— PROBLEM TO SOLVE —
Retype only the lines from the one containing "Generate a Blender" through the one containing "C = S.collection", both included, word for word. Pictures stay out of the copy.

--- EXERCISE MATERIALS ---

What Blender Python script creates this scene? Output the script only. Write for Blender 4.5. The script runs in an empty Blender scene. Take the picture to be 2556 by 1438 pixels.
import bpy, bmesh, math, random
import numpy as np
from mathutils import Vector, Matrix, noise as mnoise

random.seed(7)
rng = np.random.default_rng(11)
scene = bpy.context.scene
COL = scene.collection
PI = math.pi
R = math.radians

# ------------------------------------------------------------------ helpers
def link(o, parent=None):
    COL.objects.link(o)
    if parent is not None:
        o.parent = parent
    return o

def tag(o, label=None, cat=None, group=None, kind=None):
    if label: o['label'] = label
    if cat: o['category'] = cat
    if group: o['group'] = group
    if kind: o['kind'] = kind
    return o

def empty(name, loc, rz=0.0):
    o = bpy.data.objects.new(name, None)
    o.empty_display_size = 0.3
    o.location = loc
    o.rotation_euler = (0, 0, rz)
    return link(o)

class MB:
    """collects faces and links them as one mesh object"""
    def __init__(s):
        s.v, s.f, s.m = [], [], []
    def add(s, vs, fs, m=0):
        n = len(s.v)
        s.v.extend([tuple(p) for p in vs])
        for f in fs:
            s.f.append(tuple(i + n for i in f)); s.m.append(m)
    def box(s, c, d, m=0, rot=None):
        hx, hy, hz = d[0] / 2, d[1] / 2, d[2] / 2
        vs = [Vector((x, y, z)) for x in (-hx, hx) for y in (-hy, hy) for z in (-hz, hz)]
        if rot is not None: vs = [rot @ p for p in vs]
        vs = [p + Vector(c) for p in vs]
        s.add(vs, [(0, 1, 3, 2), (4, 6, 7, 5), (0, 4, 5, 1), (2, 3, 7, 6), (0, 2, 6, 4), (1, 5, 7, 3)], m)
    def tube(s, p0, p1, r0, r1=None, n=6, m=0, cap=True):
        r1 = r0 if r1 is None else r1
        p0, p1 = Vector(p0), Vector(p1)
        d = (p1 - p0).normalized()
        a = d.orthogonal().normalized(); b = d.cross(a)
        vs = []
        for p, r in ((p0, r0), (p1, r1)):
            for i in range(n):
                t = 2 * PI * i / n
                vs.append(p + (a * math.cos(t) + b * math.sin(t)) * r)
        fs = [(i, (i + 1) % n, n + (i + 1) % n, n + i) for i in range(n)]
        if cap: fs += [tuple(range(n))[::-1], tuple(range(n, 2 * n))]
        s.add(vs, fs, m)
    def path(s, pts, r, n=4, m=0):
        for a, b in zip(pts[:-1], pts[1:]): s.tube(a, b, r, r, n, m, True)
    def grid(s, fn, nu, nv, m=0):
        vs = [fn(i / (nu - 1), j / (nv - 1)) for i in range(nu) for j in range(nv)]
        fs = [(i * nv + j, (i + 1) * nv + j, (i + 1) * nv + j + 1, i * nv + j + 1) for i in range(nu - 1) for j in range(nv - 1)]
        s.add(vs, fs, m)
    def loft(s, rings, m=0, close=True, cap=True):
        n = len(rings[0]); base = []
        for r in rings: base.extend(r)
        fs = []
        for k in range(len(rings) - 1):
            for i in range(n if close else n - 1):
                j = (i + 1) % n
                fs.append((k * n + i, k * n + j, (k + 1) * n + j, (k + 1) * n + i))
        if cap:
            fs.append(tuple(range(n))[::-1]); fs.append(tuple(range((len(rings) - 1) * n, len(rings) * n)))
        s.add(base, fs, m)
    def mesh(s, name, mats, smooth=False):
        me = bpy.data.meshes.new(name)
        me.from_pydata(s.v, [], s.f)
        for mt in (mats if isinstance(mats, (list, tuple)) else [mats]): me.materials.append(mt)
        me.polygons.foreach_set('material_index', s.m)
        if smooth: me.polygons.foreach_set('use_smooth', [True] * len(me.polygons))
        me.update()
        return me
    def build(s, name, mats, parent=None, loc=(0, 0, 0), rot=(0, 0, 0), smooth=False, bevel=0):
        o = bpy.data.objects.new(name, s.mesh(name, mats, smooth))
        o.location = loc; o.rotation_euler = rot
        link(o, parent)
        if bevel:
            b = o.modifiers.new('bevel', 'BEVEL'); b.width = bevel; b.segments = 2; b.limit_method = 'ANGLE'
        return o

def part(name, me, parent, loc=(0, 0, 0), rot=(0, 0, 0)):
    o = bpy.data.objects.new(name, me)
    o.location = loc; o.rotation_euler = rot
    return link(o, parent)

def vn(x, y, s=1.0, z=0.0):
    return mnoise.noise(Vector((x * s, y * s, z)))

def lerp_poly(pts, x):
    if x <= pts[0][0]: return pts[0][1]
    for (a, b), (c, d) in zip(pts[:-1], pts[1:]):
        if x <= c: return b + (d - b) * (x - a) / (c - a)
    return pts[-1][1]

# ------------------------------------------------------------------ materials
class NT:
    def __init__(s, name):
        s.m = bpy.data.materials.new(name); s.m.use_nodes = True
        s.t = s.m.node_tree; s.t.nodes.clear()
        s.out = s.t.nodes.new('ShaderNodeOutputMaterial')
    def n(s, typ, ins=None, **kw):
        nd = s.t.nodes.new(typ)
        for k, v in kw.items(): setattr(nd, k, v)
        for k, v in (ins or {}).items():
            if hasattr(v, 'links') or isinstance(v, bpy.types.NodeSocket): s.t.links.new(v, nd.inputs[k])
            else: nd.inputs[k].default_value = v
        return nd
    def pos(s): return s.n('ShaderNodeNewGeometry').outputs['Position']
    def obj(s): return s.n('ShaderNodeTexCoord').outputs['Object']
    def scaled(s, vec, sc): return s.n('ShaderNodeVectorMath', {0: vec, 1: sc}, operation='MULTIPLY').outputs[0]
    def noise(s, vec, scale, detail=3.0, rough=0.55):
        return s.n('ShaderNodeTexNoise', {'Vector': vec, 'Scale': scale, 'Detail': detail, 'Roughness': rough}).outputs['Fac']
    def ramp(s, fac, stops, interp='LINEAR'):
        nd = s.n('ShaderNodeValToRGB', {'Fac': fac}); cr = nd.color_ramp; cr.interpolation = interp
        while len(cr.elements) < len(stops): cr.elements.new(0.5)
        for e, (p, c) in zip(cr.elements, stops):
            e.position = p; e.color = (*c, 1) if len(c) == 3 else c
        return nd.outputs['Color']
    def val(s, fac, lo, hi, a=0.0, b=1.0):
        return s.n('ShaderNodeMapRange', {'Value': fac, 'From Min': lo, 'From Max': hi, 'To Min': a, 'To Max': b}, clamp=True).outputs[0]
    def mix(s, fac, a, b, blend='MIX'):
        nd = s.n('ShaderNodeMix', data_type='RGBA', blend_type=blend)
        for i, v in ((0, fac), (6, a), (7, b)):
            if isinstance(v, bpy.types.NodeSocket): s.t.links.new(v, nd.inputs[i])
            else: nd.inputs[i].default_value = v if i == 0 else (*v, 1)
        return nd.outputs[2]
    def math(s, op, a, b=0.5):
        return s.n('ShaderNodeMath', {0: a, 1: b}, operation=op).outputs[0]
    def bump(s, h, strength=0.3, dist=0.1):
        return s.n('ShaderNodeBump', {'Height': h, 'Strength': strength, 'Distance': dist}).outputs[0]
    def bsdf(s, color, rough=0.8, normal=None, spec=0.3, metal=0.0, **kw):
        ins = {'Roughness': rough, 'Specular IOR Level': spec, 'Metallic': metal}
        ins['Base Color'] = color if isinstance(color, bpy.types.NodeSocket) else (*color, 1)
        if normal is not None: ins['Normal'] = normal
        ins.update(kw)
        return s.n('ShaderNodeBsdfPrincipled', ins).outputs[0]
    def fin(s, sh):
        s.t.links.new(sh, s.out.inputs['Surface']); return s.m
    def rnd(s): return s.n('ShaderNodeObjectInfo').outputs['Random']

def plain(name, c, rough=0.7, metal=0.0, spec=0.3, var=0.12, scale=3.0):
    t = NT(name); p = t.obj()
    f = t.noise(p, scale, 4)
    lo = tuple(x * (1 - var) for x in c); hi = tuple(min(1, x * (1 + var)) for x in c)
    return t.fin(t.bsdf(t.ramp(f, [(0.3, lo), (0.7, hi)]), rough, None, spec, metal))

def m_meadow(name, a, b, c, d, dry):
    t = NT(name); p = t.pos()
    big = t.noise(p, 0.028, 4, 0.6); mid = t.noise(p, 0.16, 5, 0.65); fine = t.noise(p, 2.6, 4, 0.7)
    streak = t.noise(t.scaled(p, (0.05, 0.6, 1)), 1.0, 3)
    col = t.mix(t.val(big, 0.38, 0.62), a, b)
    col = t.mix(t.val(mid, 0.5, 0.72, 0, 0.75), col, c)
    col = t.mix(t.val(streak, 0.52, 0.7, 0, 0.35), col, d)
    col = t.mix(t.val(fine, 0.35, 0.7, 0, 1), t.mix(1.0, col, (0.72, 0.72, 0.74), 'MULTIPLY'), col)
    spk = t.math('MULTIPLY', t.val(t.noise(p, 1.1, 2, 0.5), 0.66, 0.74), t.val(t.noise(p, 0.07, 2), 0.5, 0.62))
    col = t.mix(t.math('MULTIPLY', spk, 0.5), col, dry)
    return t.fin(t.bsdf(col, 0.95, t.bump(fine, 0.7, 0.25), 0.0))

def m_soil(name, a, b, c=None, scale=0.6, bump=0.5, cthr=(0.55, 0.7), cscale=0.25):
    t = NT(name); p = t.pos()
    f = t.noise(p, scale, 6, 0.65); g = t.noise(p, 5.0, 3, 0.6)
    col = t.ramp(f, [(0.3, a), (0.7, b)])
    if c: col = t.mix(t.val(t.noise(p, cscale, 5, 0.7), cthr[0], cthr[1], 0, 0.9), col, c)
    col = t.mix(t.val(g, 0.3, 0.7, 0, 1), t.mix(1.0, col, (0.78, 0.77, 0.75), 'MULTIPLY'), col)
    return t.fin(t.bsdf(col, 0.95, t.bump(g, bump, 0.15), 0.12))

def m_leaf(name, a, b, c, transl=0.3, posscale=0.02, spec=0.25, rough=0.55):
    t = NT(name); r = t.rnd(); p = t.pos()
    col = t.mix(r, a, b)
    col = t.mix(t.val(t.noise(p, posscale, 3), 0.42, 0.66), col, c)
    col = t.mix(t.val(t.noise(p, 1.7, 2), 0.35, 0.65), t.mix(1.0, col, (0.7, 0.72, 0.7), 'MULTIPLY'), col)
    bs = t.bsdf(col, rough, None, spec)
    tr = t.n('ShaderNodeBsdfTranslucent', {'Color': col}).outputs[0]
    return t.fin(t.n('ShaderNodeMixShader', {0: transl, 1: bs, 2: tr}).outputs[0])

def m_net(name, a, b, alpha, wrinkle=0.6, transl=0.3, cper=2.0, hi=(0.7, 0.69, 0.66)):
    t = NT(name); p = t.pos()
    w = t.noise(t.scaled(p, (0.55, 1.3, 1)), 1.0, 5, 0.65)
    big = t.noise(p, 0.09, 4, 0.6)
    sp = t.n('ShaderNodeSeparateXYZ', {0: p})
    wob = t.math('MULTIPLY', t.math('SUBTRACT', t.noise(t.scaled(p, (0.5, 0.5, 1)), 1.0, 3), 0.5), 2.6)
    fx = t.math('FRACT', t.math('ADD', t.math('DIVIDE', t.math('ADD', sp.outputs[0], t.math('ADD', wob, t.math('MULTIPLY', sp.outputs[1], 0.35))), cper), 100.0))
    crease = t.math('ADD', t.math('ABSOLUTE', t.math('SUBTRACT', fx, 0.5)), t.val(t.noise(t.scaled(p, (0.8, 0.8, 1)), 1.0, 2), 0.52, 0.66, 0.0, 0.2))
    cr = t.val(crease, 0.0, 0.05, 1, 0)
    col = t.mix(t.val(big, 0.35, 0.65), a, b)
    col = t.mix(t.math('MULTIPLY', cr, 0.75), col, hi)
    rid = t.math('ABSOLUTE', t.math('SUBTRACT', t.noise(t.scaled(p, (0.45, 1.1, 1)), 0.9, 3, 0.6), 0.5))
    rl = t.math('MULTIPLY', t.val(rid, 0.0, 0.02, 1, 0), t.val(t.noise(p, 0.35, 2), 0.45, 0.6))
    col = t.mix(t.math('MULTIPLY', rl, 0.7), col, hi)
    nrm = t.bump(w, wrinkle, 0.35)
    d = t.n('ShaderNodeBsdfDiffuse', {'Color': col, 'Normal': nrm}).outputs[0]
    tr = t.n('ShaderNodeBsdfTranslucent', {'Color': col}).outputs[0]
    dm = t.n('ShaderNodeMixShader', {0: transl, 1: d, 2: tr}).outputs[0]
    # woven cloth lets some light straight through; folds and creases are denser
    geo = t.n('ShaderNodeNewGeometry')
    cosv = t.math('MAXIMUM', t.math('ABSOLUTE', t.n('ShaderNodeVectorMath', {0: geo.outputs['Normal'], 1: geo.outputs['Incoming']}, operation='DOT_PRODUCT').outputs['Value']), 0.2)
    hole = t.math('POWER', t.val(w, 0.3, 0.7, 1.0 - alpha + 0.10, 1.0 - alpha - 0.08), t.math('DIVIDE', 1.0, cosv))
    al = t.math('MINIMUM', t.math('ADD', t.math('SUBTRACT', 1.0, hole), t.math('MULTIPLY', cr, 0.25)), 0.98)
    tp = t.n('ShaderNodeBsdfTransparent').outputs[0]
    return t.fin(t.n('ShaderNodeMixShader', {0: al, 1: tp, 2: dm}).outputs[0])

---
--- EXERCISE MATERIALS ---

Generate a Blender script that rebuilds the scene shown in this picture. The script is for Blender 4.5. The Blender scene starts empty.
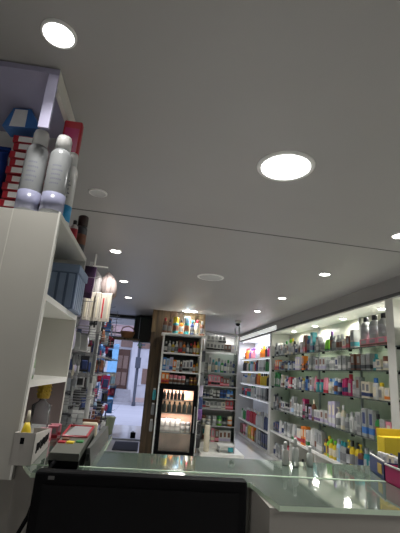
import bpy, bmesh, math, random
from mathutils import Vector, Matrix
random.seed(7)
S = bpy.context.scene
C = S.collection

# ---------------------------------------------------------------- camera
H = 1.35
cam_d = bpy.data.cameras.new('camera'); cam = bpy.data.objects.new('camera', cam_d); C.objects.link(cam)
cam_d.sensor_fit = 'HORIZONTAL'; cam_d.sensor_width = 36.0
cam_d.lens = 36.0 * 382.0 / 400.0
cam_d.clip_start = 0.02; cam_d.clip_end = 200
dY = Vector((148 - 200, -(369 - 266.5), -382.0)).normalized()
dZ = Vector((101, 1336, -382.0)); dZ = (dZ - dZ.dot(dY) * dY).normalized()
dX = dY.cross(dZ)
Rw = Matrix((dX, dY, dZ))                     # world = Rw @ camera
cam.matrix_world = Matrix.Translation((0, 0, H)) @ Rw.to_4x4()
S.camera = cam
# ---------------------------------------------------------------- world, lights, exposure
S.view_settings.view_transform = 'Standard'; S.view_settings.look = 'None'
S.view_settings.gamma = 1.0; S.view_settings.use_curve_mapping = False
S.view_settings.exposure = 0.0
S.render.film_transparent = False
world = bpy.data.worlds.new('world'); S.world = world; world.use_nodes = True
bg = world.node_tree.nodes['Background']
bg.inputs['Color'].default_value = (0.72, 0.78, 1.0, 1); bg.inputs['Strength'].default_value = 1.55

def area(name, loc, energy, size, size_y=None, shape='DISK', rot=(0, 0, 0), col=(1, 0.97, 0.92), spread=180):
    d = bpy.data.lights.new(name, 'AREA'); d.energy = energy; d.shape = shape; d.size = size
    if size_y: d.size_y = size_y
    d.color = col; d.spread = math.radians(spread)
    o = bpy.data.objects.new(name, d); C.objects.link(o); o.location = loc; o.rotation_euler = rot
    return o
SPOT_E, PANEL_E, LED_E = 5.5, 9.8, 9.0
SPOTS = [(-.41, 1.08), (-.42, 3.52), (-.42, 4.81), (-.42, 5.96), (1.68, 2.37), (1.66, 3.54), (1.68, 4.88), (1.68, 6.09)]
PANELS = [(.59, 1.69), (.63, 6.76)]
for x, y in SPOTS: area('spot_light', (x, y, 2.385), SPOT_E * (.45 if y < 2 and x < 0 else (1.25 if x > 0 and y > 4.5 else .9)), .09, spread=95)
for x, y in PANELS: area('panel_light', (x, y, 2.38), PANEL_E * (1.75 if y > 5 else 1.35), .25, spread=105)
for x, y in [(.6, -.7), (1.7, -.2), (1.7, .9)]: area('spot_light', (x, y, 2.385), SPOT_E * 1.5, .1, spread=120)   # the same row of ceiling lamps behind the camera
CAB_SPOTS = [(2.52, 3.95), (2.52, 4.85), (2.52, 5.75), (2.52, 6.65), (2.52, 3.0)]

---

— SOLUTION —
Generate a Blender script that rebuilds the scene shown in this picture. The script is for Blender 4.5. The Blender scene starts empty.
import bpy, bmesh, math, random
from mathutils import Vector, Matrix
random.seed(7)
S = bpy.context.scene
C = S.collection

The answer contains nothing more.